Partiamo da un concetto cardine: la reputazione non esiste, esistono le reputazioni. Una dicotomia nasce subito tra ciò che un’entità (sia essa un individuo o un’azienda) fa e come ciò viene percepito dall’esterno. Se cosa viene percepito supera di gran lunga ciò che viene davvero fatto, ci troviamo di fronte a una frode reputazionale. Al contrario, se ciò che un’entità fa è notevole ma viene percepito in modo marginale, o non viene percepito affatto, l’opportunità viene sprecata.

La trama si infittisce. Ogni driver, ovvero ogni azione o iniziativa intrapresa, e ogni stakeholder, ovvero ogni persona o gruppo interessato, presentano almeno cinque sottocategorie reputazionali.
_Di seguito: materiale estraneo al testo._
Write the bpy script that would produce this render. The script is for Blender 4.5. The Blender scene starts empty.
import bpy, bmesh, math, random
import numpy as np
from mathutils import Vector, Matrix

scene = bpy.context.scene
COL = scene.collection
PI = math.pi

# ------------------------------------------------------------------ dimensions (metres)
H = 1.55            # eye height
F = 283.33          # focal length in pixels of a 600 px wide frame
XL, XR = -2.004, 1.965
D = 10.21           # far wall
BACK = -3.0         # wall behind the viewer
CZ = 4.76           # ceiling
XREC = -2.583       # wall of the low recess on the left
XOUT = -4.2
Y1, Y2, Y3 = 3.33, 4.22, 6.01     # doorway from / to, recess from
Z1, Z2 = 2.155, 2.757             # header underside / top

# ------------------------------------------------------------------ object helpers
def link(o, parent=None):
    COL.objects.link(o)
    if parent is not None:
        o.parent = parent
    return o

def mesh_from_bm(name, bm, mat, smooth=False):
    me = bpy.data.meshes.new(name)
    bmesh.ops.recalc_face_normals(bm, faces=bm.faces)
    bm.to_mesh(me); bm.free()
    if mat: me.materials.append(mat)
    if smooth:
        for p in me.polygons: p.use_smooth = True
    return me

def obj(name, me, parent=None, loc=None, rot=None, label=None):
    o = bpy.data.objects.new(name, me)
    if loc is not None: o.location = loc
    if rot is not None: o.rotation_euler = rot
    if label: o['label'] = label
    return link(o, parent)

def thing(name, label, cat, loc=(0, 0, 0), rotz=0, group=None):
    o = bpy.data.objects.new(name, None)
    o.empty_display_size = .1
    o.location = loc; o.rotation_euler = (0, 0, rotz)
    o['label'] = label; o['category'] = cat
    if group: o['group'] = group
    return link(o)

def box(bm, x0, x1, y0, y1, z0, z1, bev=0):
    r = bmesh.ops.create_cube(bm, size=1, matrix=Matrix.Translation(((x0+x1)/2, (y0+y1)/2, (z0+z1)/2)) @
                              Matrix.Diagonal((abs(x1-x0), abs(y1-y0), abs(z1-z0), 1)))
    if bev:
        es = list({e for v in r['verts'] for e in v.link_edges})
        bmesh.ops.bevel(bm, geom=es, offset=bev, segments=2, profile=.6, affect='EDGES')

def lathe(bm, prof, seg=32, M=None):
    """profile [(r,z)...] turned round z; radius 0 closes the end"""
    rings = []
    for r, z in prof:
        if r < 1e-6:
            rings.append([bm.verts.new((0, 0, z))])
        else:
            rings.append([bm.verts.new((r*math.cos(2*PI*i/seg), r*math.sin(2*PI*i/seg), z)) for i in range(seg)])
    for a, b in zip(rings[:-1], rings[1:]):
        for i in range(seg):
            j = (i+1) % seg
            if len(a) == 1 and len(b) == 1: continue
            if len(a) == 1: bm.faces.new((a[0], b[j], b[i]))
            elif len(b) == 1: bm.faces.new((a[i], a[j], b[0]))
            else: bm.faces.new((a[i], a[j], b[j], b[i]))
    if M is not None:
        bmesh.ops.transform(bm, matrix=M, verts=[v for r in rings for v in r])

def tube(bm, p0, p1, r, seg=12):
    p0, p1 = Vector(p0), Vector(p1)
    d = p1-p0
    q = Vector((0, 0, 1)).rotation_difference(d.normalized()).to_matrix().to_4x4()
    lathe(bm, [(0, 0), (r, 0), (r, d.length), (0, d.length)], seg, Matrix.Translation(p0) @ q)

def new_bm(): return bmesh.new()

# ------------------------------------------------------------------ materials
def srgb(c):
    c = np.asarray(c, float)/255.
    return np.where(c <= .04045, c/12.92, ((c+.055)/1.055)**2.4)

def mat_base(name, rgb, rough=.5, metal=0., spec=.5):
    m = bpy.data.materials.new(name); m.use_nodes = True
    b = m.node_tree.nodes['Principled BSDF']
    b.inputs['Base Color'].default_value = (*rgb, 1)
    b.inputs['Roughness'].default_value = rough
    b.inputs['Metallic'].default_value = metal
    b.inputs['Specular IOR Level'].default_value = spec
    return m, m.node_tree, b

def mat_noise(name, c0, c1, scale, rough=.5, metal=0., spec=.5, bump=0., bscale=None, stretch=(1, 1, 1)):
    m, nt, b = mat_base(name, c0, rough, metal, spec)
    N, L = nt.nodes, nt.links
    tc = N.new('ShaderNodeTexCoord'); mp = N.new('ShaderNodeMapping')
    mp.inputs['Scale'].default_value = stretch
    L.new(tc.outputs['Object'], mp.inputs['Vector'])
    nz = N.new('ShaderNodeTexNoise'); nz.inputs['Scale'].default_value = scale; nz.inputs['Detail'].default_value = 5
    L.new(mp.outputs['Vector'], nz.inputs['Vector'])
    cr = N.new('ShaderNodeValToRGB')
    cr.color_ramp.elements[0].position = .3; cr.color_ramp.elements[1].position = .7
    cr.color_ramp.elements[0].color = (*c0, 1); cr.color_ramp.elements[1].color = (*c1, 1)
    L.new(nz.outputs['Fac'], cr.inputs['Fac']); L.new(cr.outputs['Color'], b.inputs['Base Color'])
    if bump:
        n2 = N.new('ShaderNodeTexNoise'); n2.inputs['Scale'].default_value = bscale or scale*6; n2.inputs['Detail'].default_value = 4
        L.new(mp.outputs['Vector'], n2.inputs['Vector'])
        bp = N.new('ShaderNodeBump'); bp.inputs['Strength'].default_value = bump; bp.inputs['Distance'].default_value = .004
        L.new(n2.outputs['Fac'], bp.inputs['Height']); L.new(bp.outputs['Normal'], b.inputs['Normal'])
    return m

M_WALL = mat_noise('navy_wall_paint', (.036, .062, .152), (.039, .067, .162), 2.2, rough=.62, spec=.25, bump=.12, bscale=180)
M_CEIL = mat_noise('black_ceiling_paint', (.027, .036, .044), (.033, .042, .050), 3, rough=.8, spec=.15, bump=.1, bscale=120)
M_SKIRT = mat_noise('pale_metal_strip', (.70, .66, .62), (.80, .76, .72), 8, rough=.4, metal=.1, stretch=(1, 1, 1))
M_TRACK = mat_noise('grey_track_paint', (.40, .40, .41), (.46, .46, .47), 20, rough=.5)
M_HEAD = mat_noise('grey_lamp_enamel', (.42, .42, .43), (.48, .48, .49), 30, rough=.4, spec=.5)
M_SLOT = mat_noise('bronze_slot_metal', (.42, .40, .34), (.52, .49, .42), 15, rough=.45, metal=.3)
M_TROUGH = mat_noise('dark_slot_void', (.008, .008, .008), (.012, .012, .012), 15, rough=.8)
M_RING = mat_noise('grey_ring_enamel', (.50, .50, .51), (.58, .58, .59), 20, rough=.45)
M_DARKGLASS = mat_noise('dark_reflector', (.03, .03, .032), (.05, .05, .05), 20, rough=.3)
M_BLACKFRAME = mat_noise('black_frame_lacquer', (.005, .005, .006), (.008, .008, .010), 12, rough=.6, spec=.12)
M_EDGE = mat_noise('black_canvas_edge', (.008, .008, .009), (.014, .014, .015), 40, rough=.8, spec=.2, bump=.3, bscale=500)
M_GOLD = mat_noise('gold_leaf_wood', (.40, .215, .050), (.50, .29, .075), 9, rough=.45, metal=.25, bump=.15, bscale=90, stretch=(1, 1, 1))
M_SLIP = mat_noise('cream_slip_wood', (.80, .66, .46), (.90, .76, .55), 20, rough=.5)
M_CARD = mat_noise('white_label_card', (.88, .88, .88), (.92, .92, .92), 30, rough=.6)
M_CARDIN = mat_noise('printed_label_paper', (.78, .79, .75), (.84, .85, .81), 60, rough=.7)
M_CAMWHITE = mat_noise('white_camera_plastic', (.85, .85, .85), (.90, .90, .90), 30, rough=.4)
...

Una complessa rete di relazioni e percezioni al centro del mio libro “Reputazione: Capitale del Terzo Millennio”, dove ne esploro in profondità le molteplici sfaccettature.

Spesso il tallone d’Achille reputazionale di molte aziende risiede in una mancanza di consapevolezza: non conoscere il proprio target. Ignorare a chi ci si rivolge e chi dovrebbe avere una percezione chiara e positiva della nostra reputazione può portare a gravi conseguenze.

Prendiamo l’esempio di Enel: la sua reputazione verso i clienti finali potrebbe non essere la priorità. Del resto la luce o si accende o rimane spenta, non c’è una “qualità superiore” in gioco. Per Enel ciò che realmente conta sono le relazioni istituzionali, la reputazione finanziaria e l’abilità di mantenere i prezzi competitivi. Un’azienda del settore alimentare dovrebbe invece porsi la reputazione del prodotto come priorità assoluta. Non importa quanto eccellente sia la reputazione in ambiti diversi; se il prodotto non soddisfa, le altre qualità diventano secondarie.

Nell’universo delle reputazioni comprendere il proprio posizionamento diventa fondamentale. La reputazione non si limita soltanto a come un’entità viene percepita ma anche in relazione a cosa. L’analisi del prodotto o servizio, il messaggio associato e il target di riferimento diventano cardini ma è altrettanto cruciale comprendere il panorama circostante.

Ipotizziamo una realtà in cui la reputazione si sviluppi come un mercato: in che modo un’entità si colloca rispetto ai “concorrenti reputazionali”? Questo esercizio di introspezione e di analisi esterna permette di specificare il proprio spazio nell’immaginario collettivo e di distinguersi.

Supponiamo ci sia un’azienda che si occupa della vendita di scarpe. La sua reputazione non potrà essere univoca: le scarpe da ginnastica evocano sensazioni e necessità diverse rispetto a quelle da trekking. Per ciascuna tipologia di scarpa dovrà costruire una reputazione mirata, destinata a coloro che cercano un particolare tipo di calzatura.

Stessa dinamica nei prodotti di consumo come lo shampoo: la reputazione di un marchio non può basarsi su una comunicazione generica. Immaginate di avere un unico shampoo ma di segmentare la comunicazione (quindi la reputazione) basandosi su chi lo utilizza dopo un allenamento in palestra, o chi vuole un prodotto specifico per i capelli stressati dall’uso frequente di un casco da moto. Il prodotto potrebbe essere lo stesso ma la narrazione e la percezione cambiano completamente.

In definitiva, la reputazione si costruisce e si nutre di dettagli, di sfumature. E, come in una sinfonia, ogni nota va suonata con precisione per creare l’armonia perfetta. Conoscere il proprio target e il contesto in cui si opera non è solo un atto di marketing, ma un imperativo per costruire e gestire una reputazione solida e distintiva.